What exactly is behavioral interviewing?
The basic premise behind behavioral interviewing is this: The most accurate predictor of future performance is past performance in a similar situation. Behavioral Interviewing provides a more objective set of facts to make employment decisions than other interviewing methods. Traditional interview questions ask you general questions such as "Tell me about yourself."

Important Points About Behavioral Interviewing:

  • Employers will ask pointed questions to determine if th candidate has the particular skills the company is looking for. Before the interview, do not be afraid to ask employees you may know at the company and read the company literature to determine the skills the company is looking for.
  • In the interview, your response needs to be specified and detailed. Tell them about a particular situations that relates to the question, not a general one. Tell them briefly the situation, what you did specifically, and the positive result or outcome. Frame it in a three step process: 1. situation, 2. action, 3. result/outcome.
  • The interviewee tells a story for a few minutes; typically the interviewer will pick apart the story to try to get at the specific behavior(s). The interviewer can probe further for more depth or detail such as "What were you thinking at the point?" or "Tell me more about your meeting with that person," or "Lead me through your decision process."
  • Always listen carefully to the question, ask for clarification if necessary, and make sure you answer the question completely.
  • Your interview preparation should include identifying examples of situations where you have demonstrated the behaviors for a given company.
  • Your resume will serve as a good guide when answering these questions. Refresh your memory regarding your achievements in the past couple of years. Demonstration of the desired behaviors may be proven in many ways.

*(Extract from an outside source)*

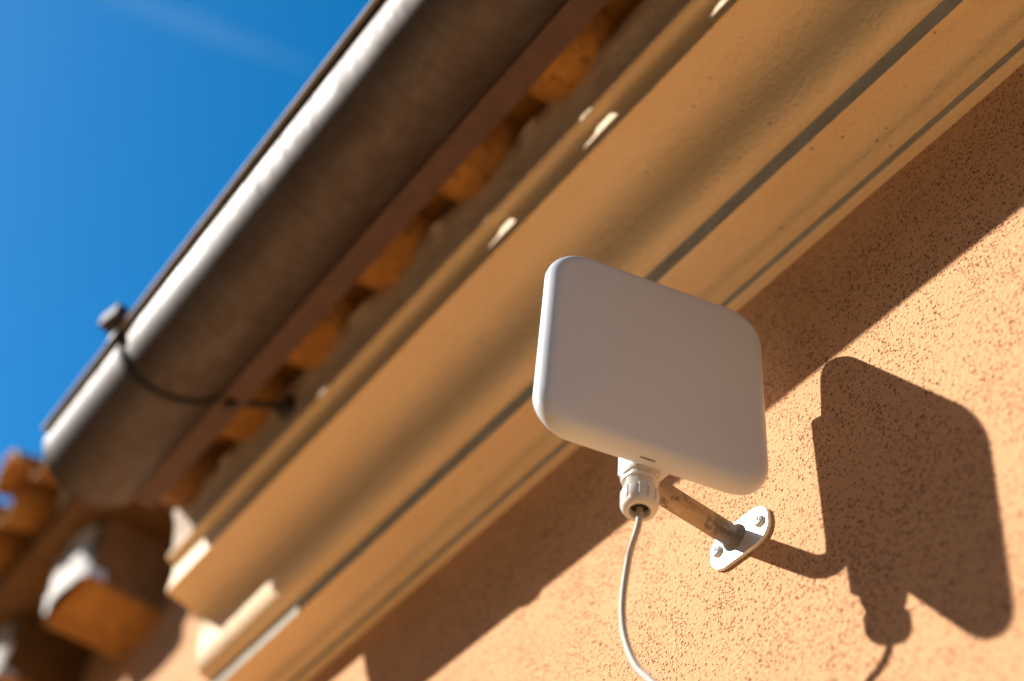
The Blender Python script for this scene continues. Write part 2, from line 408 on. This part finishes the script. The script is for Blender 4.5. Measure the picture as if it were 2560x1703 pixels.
for i in range(-3, 6):
    x = TX0 - TSP * i
    for c_ in (0, 1):
        o = trough if first_t else trough.copy()
        if not first_t: COL.objects.link(o)
        first_t = False
        y = YF + random.uniform(-0.008, 0.008) + c_ * 0.50
        put(o, x + random.uniform(-0.004, 0.004), y, belly(y) + 0.1 + c_ * 0.02, random.uniform(-0.03, 0.03))
        if c_ == 0 and 0 <= i <= 5: lab = 'orange terracotta channel tile end under the eave, ' + ordn[i]
        elif c_ == 0: lab = 'orange channel tile end at the eave, beyond the top edge of the photo'
        else: lab = 'terracotta channel tile higher up the roof, hidden from below'
        if i == 5:
            o.data = o.data.copy(); o.data.materials[0] = M_OLD
        tag(o, lab, 'roof tile', 'channel tiles along the eave')
    for c_ in ((0, 1) if i < 5 else ()):
        o = cover if first_c else cover.copy()
        if not first_c: COL.objects.link(o)
        first_c = False
        y = YF - 0.005 + random.uniform(-0.01, 0.01) + c_ * 0.50
        put(o, x - TSP / 2, y, belly(YF) + (y - YF) * SL + 0.036 + c_ * 0.02, random.uniform(-0.03, 0.03))
        tag(o, 'terracotta cover tile capping a gap between channel tiles', 'roof tile', 'cover tiles along the eave')

# ------------------------------------------------------------------ flashing strip between tiles and gutter
fb = MB(); rows = []
for i in range(101):
    x = -2.38 + (2.0 + 2.38) * i / 100
    e = 0.0012 * noise.noise(Vector((x * 4, 0, 0)))
    rows.append([V(x, 0.566, 2.0985 + e), V(x, 0.6155, 2.1005 + e), V(x, 0.6155, 2.1045 + e), V(x, 0.566, 2.1025 + e)])
fb.grid(rows, closed_v=True, smooth=False); fb.ngon(rows[0]); fb.ngon(rows[-1])
tag(fb.build('eave_flashing', M_FLASH), 'brown red metal strip running behind the gutter under the tile ends', 'flashing')

# ------------------------------------------------------------------ gutter
def gz(x): return 0.004
def rear(x): return 1.05 + 0.10 * min(1.0, max(0.0, (-1.44 - x) / 0.12))     # how far round the back rim reaches
GC = (0.468, 2.167); GR = 0.117; GX0, GX1 = -2.40, 2.0
gut = thing('gutter', V(GX0, *GC), 'half round weathered grey metal gutter along the roof edge, sunlit on its outer side', 'gutter')
gb = MB(); rows = []; na = 40
for i in range(241):
    x = GX0 + (GX1 - GX0) * i / 240
    e = 0.0012 * noise.noise(Vector((x * 1.3, 2, 0))) + gz(x)
    an = [math.pi + math.pi * rear(x) * k / na for k in range(na + 1)]
    loop = [(GC[0] + GR * math.cos(a), GC[1] + GR * math.sin(a)) for a in an] + [(GC[0] + (GR - 0.004) * math.cos(a), GC[1] + (GR - 0.004) * math.sin(a)) for a in reversed(an)]
    rows.append([V(x, y, z + e) for (y, z) in loop])
gb.grid(rows, closed_v=True); gb.ngon(rows[0]); gb.ngon(rows[-1])
gb.build('trough', M_GUT, gut, sharp=50)
bb = MB(); xs_ = [GX0 + (GX1 - GX0) * i / 120 for i in range(121)]
bb.tube([V(x, 0.3395, 2.1765 + gz(x)) for x in xs_], 0.0062 * S, 16)
bb.build('rolled_lip', M_LIP, gut)
bb = MB(); rows = [[V(x, 0.3535, 2.163 + gz(x)), V(x, 0.340, 2.1715 + gz(x)), V(x, 0.340, 2.1745 + gz(x)), V(x, 0.3535, 2.166 + gz(x))] for x in xs_]
bb.grid(rows, closed_v=True, smooth=False); bb.ngon(rows[0]); bb.ngon(rows[-1]); bb.build('lip_gap_shade', M_HOOK, gut)  # dark strip paints in the shade of the gap under the lip
eb = MB()
pts = [(GC[0] + (GR + 0.001) * math.cos(math.pi + math.pi * 0.99 * k / 30), GC[1] + gz(GX0) + (GR + 0.001) * math.sin(math.pi + math.pi * 0.99 * k / 30)) for k in range(31)]
eb.grid([[V(GX0 - 0.004, *q) for q in pts], [V(GX0 + 0.006, *q) for q in pts]]); eb.ngon([V(GX0 - 0.004, *q) for q in pts])
eb.build('end_cap', M_GUT, gut, sharp=50)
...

Use examples from past internships, classes, activities, team involvements, community service and work experience. In addition, you may use examples of which you may be especially proud such as running a marathon, running for student body president, exhibiting paintings in an art show, etc.

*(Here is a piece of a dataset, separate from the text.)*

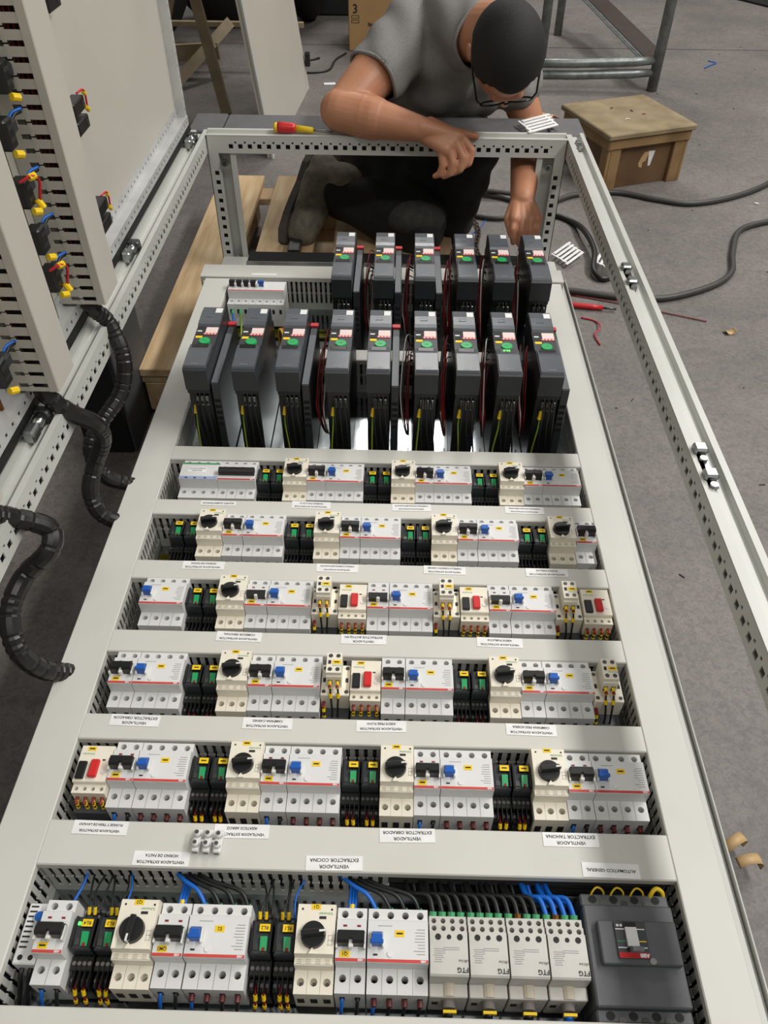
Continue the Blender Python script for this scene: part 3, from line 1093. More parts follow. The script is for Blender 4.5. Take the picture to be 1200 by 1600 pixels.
def mk_b2(key, bar, tagtxt=None):
    W = 0.035
    sp = Spec(key)
    sp.p('body', breaker_body(W, 2), 'breaker_grey')
    screws(sp, W, 2)
    stripe(sp, W)
    if bar:
        sp.p('toggle_bar', MB().prism([(-0.008, 0.000), (-0.008, 0.009), (-0.004, 0.012), (0.0015, 0.012), (0.004, 0.009), (0.004, 0.0)], 0.0025, W - 0.0025, 'x'), 'black_plastic', (0, 0.005, ZF))
    else:
        sp.p('toggle', TG_BLACK, 'x', (0.00875, 0.005, ZF))
        sp.p('toggle', TG_BLACK, 'x', (0.02625, 0.005, ZF))
        sp.p('toggle_bar', MB().box(0.002, W - 0.002, 0.0035, 0.0125, 0.008, 0.0148, 0.001), 'black_plastic', (0, 0, ZF))
    for x in (0.0015, 0.0175, 0.0335):
        sp.p('toggle_pivot', PIVOT if x == 0.0175 else MB().box(-0.001, 0.001, -0.0085, 0.007, 0, 0.0085), 'white_plastic', (x, 0.004, ZF))
    for x in (0.010, 0.026):
        sp.p('indicator_window', WINDOW, 'x', (x, 0.021, ZF))
    tag_on(sp, 0.011, -0.0085, ZF, tagtxt)


def mk_b4(key, tagtxt=None):
    W = 0.070
    sp = Spec(key)
    sp.p('body', breaker_body(W, 4), 'breaker_grey')
    screws(sp, W, 4)
    stripe(sp, W)
    sp.p('toggle', TG_BLUE, 'x', (0.011, 0.006, ZF), sub=[['toggle_tip', BLUE_WING, (0, 0, 0), None, [], 0.0]])
    sp.p('toggle_cradle', CRADLE, 'x', (0.011, 0.006, ZF))
    sp.p('test_button', TEST, 'x', (0.026, -0.0075, ZF))
    sp.p('status_window', MB().box(0.007, 0.012, -0.0095, -0.0075, ZF, ZF + 0.0003), 'print_black')
    tag_on(sp, 0.037, 0.014, ZF, tagtxt)
    mb = MB()
    rnd = random.Random(3)
    for k in range(9):
        y = 0.018 - k * 0.0032
        w = rnd.uniform(0.008, 0.014)
        mb.box(0.066 - w, 0.066, y, y + 0.0008, ZF - 0.0001, ZF + 0.0002)
    mb.box(0.012, 0.028, 0.0215, 0.0222, ZF - 0.0001, ZF + 0.0002)
    sp.p('printed_lines', mb, 'print_grey')


mk_b2('b2', False)
mk_b2('b2bar', True)
mk_b2('b2_qm2', False, 'QM2')
mk_b2('b2_q1', False, 'Q1')
mk_b4('b4')
mk_b4('b4_e2', 'E2')

# four-pole breaker with one long black bar
W = 0.070
sp = Spec('b4bar')
sp.p('body', breaker_body(W, 4), 'breaker_grey')
screws(sp, W, 4)
stripe(sp, W)
sp.p('toggle_bar', MB().prism([(-0.008, 0.000), (-0.008, 0.010), (-0.004, 0.013), (0.0015, 0.013), (0.004, 0.009), (0.004, 0.0)], 0.002, W - 0.002, 'x'), 'black_plastic', (0, 0.003, ZF))
for x in (0.010, 0.026, 0.044, 0.060):
    sp.p('indicator_window', WINDOW, 'x', (x, 0.018, ZF))

# surge protector: 4 modules, green upper edge, pale blue band, white label
W = 0.072
sp = Spec('surge')
sp.p('body', breaker_body(W, 4), 'breaker_grey')
screws(sp, W, 4)
sp.p('green_edge', MB().box(0.001, W - 0.001, 0.0245, 0.0283, ZF - 0.0002, ZF + 0.0004), 'green_line')
sp.p('blue_band', MB().box(0.001, W - 0.001, -0.0163, -0.0085, ZF - 0.0002, ZF + 0.0004), 'blue_pale')
for x in (0.014, 0.030, 0.049):
    sp.p('status_window', MB().box(x - 0.0022, x + 0.0022, -0.0145, -0.0115, ZF, ZF + 0.0006), 'print_black')
st = sp.p('sticker', MB().box(0.013, 0.048, 0.002, 0.017, ZF, ZF + 0.0005), 'white_sticker')
sp.text('EQUIPO', 0.0052, 'print_black', (0.0305, 0.0066, ZF + 0.0007), st)
sp.text('SOBRETENSION', 0.0044, 'print_black', (0.0305, 0.0125, ZF + 0.0007), st)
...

Sample Behavioral Interview Questions
These are often difficult question to answer on the fly. Jot down examples of stories in your past that you would use to answer these questions. Careful preparation is the key to an effective behavioral interview. Setting up an appointment for a behavioral mock interview with the Career Services office is an excellent way to practice.

  • Describe a situation in which you were able to use persuasion to successfully convince someone to see things your way.

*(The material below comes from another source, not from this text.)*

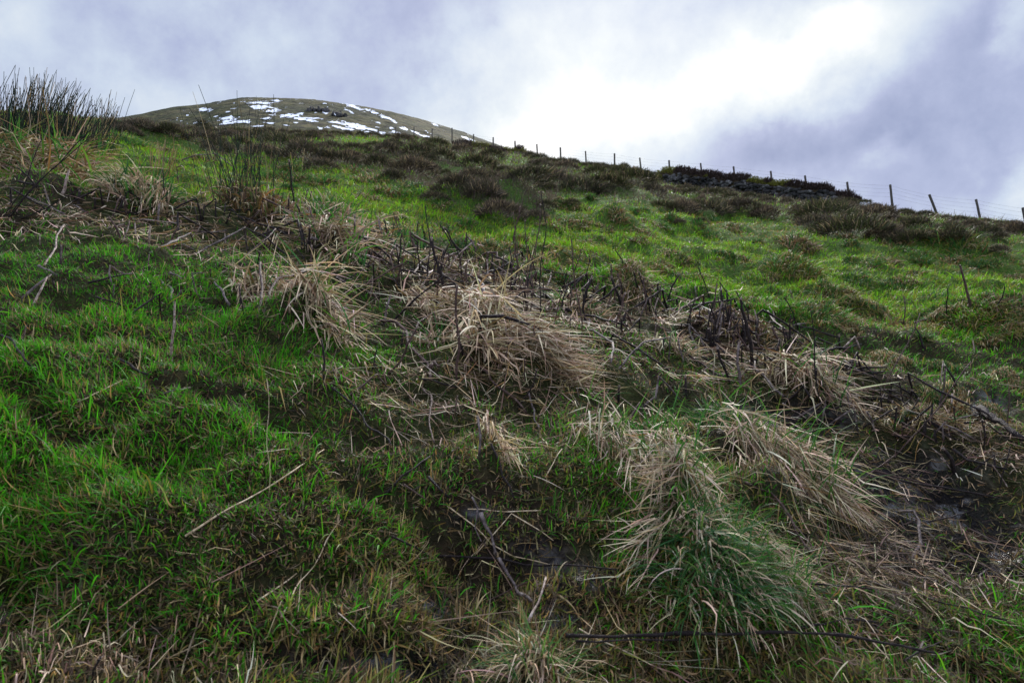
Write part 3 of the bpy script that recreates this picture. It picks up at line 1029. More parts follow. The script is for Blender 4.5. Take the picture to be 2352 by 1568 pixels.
MATS = {  # entries of TUSSOCKS that lie combed flat: from, to, half width, blades, blade length, options
    1: ((1450, 1055), (1600, 1195), 95, 900, 165, dict(ngreen=280, spread=0.4, thick=0.16)),
    2: ((1735, 1050), (1960, 1225), 85, 900, 190, dict(ngreen=160, spread=0.35, thick=0.16)),
    3: ((1085, 695), (1170, 950), 62, 760, 150, dict(spread=0.55, thick=0.13, width=(2.3, 4.8))),
    4: ((1165, 795), (1385, 900), 60, 700, 150, dict(spread=0.35, thick=0.12)),
    5: ((610, 650), (865, 835), 62, 900, 170, dict(ngreen=60, spread=0.35, thick=0.13, width=(2.2, 4.6))),
    6: ((935, 678), (1030, 748), 26, 220, 100, dict(spread=0.3)),
    7: ((715, 520), (840, 650), 58, 720, 120, dict(ngreen=110, spread=0.5, thick=0.16)),
    10: ((30, 345), (195, 450), 95, 900, 150, dict(ngreen=90, spread=0.5, thick=0.16, pal='ST')),
    12: ((150, 325), (245, 385), 60, 320, 90, dict(ngreen=50, spread=0.6, thick=0.10, pal='TS')),
    13: ((1820, 870), (1985, 980), 62, 560, 140, dict(ngreen=40, spread=0.5, thick=0.14, pal='SB')),
    16: ((1120, 1000), (1185, 1130), 16, 90, 110, dict(spread=0.25)),
    17: ((840, 540), (920, 620), 60, 420, 90, dict(ngreen=60, spread=0.8, thick=0.12)),
}
for i_, (px, py, label, rc, reach, nd, ng, fl, kw) in enumerate(TUSSOCKS):
    if i_ in MATS:
        a_, c_, half_, n_, len_, kw_ = MATS[i_]
        mat_tussock(a_, c_, half_, label, n_, len_, **kw_)
        continue
    made = tussock(px, py, label, rc, reach, nd, ng, fl, **kw)
    if i_ == 0:      # the two straw locks parted over the big green tussock
        mat_tussock((1640, 1210), (1430, 1420), 34, None, 200, 200, spread=0.22, thick=0.14, root=made)
        mat_tussock((1720, 1290), (1890, 1440), 45, None, 170, 180, ngreen=160, spread=0.3, thick=0.12, root=made)

# little tufts out in the field
LAND = []       # landmarks for the labels: name, px, py


def where(px, py, marks):
    """nearest landmark and on which side of it this point lies"""
    best = min(marks, key=lambda m: math.hypot(px - m[1], (py - m[2]) * 1.2))
    dx, dy = px - best[1], py - best[2]
    if abs(dx) > abs(dy) * 1.3:
        side = 'right of' if dx > 0 else 'left of'
    else:
        side = 'below' if dy > 0 else 'above'
    d = math.hypot(dx, dy)
    near = 'just ' if d < 60 else ('' if d < 130 else 'well ')
    return f'{near}{side} {best[0]}'


PENDING = []       # (object, leading words, px, py, landmarks)


def settle_labels():
    """every label names one thing: equal ones get a place among their likes"""
    lab = {}
    for o, lead, px, py, marks in PENDING:
        lab.setdefault(f'{lead} {where(px, py, marks)}', []).append((px, py, o))
    order = ['second', 'third', 'fourth', 'fifth', 'sixth', 'seventh', 'eighth', 'ninth', 'tenth', 'eleventh', 'twelfth', 'thirteenth', 'fourteenth', 'fifteenth', 'sixteenth', 'seventeenth']
    for text, items in lab.items():
        items.sort(key=lambda i: i[0])
        n = len(items)
        for k, (_, _, o) in enumerate(items):
            if n == 1:
                o['label'] = text
            elif k == 0:
                o['label'] = 'leftmost ' + text
            elif k == n - 1:
                o['label'] = 'rightmost ' + text
            else:
                o['label'] = f'{order[min(k - 1, 15)]} from left, ' + text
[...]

  • Describe an instance when you had to think on your feet to extricate yourself from a difficult situation.
  • Give me a specific example of a time when you used good judgment and logic in solving a problem.
  • By providing examples, convince me that you can adapt to a wide variety of people, situations and environments.
  • Describe a time on any job that you held in which you were faced with problems or stresses that tested your coping skills.
  • Give an example of a time in which you had to be relatively quick in coming to a decision.
  • Tell me about a time in which you had to use your written communication skills in order to get an important point across.
  • Give me a specific occasion in which you conformed to a policy with which you did not agree.
  • Give me an example of an important goal which you had set in the past and tell me about your success in reaching it.
  • Describe the most significant or creative presentation which you have had to complete.
  • Tell me about a time when you had to go above and beyond the call of duty in order to get a job done.
  • Give me an example of a time when you were able to successfully communicate with another person even when that individual may not have personally liked you (or vice versa).